South Sudan rivals fight over oil town despite peace efforts

AFP , Friday 27 Dec 2013

South Sudan
South Sudan army soldiers hold their weapons as they ride on a truck in Bor, 180 km (108 miles) northwest from capital Juba December 25, 2013 (Photo: Reuters)

Government forces and rebels in South Sudan were battling for control Friday of a key oil town as regional powers met in an effort to broker an end to the worsening civil war.

Witnesses reported heavy fighting overnight in Malakal, capital of the oil-producing Upper Nile State, and both government forces allied to President Salva Kiir and rebels loyal to ex-vice president Riek Machar insisted they were in control after days of street battles.

In the Kenyan capital Nairobi, regional leaders gathered for a fresh attempt to draw up a peace plan that could broker an end to the nearly two weeks of fighting, which has left thousands dead and tens of thousands of others seeking protection with the UN amid a wave of ethnic violence.

The United Nations meanwhile announced extra troops and "critical assets" like helicopters would be on the ground by Saturday. UN officials have admitted to being badly overstretched and unable to cope with the dual role of protecting as well as feeding and sheltering terrified civilians.

A rebel spokesman in Unity State, Moses Ruai Lat, said "the whole of Malakal" was now in the hands of Machar's loyalists, who already control Bentiu, capital of the neighbouring oil-producing Unity State.

"All those forces who are loyal to the president have been cleared and the former governor of Upper Nile, Simon Kun Poch, is on the run," he told AFP.

But South Sudanese Defence Minister Kuol Manyang Juuk dismissed the claim was "disinformation".

"The elements loyal to Riek Machar were defeated and they are no longer in Malakal. The town is under full government control," he said, adding that government troops -- the Sudan People's Liberation Army (SPLA) -- were reinforcing their presence in the town.

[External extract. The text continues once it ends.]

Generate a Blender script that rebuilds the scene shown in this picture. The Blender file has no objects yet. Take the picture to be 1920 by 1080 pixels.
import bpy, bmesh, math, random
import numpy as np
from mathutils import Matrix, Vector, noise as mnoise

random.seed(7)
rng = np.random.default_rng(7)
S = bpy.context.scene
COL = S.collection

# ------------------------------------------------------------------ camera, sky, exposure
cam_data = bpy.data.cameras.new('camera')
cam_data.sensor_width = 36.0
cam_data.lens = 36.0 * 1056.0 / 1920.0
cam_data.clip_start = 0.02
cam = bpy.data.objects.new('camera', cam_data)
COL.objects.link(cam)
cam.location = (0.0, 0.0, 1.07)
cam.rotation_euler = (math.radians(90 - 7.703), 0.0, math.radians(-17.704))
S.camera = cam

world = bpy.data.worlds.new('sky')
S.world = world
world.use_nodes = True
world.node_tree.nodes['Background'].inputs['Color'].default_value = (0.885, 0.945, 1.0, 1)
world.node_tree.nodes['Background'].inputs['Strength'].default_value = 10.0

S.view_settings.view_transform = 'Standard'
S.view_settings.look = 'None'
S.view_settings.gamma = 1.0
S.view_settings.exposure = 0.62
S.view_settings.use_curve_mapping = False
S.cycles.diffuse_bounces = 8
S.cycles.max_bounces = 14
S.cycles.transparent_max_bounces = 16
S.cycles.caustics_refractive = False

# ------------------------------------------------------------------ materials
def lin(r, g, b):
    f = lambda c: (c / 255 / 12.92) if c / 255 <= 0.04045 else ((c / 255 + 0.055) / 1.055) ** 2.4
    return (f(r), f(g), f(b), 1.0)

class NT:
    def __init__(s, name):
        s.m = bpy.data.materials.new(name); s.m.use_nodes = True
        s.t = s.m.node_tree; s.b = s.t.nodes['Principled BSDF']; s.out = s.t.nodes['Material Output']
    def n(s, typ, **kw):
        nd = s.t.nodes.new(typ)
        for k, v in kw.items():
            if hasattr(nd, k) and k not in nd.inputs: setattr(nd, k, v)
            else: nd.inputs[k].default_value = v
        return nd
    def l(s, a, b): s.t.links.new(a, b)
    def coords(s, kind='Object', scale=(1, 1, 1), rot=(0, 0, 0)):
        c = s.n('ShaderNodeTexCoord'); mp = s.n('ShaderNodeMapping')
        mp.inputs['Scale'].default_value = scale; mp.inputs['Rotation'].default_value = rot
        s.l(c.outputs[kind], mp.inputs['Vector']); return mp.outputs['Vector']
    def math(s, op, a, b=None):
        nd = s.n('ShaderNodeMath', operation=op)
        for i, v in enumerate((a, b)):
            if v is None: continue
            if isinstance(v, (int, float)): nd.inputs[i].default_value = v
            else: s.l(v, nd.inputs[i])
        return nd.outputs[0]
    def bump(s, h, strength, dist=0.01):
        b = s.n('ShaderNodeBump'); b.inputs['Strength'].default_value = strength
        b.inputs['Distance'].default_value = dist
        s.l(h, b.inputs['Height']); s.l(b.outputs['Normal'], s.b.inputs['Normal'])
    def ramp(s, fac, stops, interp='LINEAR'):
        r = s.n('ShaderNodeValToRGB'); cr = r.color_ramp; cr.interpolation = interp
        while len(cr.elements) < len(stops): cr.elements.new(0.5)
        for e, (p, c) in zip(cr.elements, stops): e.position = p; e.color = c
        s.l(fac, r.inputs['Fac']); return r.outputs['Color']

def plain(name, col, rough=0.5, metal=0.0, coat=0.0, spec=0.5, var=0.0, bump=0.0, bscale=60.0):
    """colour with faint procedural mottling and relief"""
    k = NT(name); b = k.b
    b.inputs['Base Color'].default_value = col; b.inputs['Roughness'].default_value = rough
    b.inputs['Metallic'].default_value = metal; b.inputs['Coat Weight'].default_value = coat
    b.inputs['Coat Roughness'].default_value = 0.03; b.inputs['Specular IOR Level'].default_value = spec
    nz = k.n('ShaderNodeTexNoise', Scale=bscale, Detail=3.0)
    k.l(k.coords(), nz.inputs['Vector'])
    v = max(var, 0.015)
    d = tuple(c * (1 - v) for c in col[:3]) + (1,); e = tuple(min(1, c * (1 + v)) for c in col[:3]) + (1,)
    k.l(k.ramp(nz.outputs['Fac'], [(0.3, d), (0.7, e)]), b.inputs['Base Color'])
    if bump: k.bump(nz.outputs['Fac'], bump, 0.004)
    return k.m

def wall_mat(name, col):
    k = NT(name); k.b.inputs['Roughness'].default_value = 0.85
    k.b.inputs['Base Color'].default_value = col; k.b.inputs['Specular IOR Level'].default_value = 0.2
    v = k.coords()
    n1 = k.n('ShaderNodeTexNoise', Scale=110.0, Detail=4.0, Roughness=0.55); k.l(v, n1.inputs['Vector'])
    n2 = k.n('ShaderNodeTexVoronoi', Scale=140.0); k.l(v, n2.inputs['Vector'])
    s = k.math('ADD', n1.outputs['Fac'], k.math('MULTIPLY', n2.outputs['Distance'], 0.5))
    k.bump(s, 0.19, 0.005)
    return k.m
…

On Thursday South Sudan's army spokesman Philip Aguer said the town was divided into two, with the rebels controlling the southern part and SPLA controlling the north. Witnesses and independent sources reported fierce overnight street fighting, suggesting the situation on the ground was far less clear.

The fighting in South Sudan started on December 15 after Kiir accused Machar, whom he sacked in July, of attempting a coup. Machar denied this, and said the president was exploiting a clash between members of the army as a pretext to carry out a purge.

Fighting has since spread to half of South Sudan's 10 states, with the violence taking on an ethnic dimension -- pitting members of Kiir's Dinka tribe against Machar's Nuer community and atrocities reported to have been carried out by both sides.

Witnesses have reported massacres, summary executions and rapes, and UN Secretary General Ban Ki-moon has promised those responsible would be "held accountable".

On Thursday Kenyan President Uhuru Kenyatta and Ethiopian Prime Minister Hailemariam Desalegn, who have been trying to broker peace, claimed "good progress" after a meeting with President Kiir in Juba.

East African leaders from the Inter-Governmental Authority on Development(IGAD) were meeting in Nairobi on Friday with the aim of patching together a peace plan, officials said.

China meanwhile said it would soon dispatch its special envoy for African affairs to South Sudan to make contact with all sides and help the situation quickly return to stability.

China is the main buyer of South Sudan's oil, and has invested heavily in oil infrastructure and pipelines that carry crude from Unity and Upper Nile States.

Crude prices have edged higher because of the fighting as oil production, which accounts for more than 95 percent of South Sudan's economy, was dented by the violence and oil workers evacuated.

The UN says more that 120,000 people have been displaced, including 63,000 sheltering in UN peacekeeping bases. UN special envoy Hilde Johnson has said UN troops were "overstretched" and needed extra manpower to be deployed with "unprecedented speed".

"We are working on 48 hours delivery of several of the critical assets that we need," she said.

The UN Security Council agreed Tuesday to nearly double the size of its mission known as UNMISS, allowing for up to 12,500 soldiers and 1,300 police, after the violence raged out of control.

Johnson said the UN peacekeeping office was "working around the clock" to get assets for its South Sudan mission from other deployments in Africa, notably in the Democratic Republic of Congo, Sudan's Darfur region and Liberia.